#### Record list

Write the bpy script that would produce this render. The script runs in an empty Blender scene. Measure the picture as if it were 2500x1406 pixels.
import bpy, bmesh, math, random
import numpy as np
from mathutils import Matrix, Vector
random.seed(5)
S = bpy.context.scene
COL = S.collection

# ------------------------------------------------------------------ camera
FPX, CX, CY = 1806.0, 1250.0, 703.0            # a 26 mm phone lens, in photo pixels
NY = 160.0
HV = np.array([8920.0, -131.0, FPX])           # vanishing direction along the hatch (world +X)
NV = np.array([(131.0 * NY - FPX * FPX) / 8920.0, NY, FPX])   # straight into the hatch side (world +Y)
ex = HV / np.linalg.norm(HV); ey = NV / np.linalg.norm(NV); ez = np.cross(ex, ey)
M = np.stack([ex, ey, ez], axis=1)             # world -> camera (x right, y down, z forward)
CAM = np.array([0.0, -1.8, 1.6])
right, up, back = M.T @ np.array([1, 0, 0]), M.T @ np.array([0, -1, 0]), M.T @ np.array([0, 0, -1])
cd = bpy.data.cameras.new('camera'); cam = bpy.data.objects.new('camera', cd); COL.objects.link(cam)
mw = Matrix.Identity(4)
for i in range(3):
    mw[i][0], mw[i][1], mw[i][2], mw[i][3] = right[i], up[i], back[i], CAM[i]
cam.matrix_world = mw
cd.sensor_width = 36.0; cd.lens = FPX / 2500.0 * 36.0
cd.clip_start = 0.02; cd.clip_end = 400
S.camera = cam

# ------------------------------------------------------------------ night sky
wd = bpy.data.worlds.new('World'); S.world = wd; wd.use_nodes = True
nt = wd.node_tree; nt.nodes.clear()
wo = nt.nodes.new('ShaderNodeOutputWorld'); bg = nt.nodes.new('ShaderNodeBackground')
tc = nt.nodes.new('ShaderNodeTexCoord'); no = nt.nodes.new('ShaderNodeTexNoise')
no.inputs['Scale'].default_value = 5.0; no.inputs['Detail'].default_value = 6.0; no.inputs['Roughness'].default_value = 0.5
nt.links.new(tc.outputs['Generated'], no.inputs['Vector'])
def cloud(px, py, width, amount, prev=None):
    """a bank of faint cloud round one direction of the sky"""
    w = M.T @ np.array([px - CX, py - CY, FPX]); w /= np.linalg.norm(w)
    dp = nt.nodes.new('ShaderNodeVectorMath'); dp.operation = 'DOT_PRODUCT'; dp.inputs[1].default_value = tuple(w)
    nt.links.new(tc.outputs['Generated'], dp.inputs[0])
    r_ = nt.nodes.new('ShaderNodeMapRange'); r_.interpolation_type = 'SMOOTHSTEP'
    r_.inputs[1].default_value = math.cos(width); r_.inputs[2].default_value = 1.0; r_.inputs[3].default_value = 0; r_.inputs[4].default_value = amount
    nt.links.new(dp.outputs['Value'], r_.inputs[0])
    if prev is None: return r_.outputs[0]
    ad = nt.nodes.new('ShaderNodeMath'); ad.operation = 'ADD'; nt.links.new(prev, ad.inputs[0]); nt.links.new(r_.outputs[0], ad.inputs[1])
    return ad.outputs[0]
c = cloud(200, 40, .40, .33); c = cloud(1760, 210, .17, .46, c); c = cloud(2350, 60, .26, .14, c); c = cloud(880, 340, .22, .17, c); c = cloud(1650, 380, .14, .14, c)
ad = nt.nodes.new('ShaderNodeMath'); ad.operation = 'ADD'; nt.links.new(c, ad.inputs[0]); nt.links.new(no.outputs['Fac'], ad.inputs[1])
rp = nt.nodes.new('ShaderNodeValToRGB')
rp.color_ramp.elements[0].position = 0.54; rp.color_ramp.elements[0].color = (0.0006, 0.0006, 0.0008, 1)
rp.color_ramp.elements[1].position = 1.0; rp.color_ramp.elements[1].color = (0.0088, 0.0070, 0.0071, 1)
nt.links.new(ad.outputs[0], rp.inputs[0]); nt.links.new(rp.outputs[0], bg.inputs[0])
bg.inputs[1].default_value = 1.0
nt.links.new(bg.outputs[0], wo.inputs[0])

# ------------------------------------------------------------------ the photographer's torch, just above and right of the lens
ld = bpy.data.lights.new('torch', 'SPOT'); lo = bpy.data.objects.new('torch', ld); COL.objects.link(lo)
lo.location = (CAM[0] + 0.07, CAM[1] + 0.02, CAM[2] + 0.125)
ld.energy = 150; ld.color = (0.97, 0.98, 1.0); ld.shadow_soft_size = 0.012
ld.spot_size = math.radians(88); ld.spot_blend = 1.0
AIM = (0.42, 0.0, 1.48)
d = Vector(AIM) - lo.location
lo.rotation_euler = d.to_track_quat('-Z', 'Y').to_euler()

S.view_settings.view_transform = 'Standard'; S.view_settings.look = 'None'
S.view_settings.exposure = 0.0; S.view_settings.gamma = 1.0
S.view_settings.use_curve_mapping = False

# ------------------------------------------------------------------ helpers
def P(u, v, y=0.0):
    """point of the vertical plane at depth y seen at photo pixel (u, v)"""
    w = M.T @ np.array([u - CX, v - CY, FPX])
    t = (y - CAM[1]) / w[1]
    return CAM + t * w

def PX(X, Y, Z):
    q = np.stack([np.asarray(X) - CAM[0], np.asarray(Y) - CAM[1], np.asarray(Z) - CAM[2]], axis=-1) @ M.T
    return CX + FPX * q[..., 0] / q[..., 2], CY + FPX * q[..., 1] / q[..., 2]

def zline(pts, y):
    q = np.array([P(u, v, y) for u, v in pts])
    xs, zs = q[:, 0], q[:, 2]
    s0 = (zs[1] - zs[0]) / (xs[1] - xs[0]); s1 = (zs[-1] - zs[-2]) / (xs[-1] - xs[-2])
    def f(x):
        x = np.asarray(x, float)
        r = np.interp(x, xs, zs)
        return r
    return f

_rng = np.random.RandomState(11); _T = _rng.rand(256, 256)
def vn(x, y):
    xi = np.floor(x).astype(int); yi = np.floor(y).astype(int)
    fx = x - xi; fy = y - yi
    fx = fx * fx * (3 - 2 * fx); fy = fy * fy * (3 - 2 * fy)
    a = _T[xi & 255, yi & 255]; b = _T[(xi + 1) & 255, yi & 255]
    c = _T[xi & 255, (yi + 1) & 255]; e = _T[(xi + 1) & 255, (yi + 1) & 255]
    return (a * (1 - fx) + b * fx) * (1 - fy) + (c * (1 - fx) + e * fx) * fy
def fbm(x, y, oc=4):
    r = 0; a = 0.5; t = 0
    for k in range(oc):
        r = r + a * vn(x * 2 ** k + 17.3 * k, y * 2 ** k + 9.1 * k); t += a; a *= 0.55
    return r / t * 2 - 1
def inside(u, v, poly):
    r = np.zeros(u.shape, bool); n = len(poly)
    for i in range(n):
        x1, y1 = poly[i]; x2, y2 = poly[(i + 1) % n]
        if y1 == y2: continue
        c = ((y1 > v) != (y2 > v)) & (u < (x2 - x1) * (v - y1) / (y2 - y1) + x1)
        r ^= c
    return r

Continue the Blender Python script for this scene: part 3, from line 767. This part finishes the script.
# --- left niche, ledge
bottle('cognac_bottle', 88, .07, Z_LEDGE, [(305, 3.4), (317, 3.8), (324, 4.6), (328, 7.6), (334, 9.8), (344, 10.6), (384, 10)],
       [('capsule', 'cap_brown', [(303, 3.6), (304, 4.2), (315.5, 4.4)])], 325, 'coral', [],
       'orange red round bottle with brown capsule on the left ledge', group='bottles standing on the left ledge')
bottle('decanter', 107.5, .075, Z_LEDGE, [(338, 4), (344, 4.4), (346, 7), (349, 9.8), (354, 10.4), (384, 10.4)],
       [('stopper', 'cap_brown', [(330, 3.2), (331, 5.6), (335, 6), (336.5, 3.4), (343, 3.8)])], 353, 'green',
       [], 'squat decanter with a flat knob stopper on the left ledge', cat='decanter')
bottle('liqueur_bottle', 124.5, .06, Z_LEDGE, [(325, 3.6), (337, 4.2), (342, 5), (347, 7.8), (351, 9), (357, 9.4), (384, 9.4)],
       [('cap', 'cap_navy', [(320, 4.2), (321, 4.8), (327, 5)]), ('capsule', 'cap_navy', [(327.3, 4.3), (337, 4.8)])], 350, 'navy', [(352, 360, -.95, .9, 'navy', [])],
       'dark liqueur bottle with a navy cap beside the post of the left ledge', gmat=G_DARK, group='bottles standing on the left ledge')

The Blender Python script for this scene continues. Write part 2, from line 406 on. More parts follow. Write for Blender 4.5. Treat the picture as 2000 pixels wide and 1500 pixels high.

########

Exercise: Reproduce the entries exactly, starting at their first line and stopping after the line with "COL = S.collection".

Task output:
Write the bpy script that would produce this render. The script runs in an empty Blender scene. Measure the picture as if it were 2500x1406 pixels.
import bpy, bmesh, math, random
import numpy as np
from mathutils import Matrix, Vector
random.seed(5)
S = bpy.context.scene
COL = S.collection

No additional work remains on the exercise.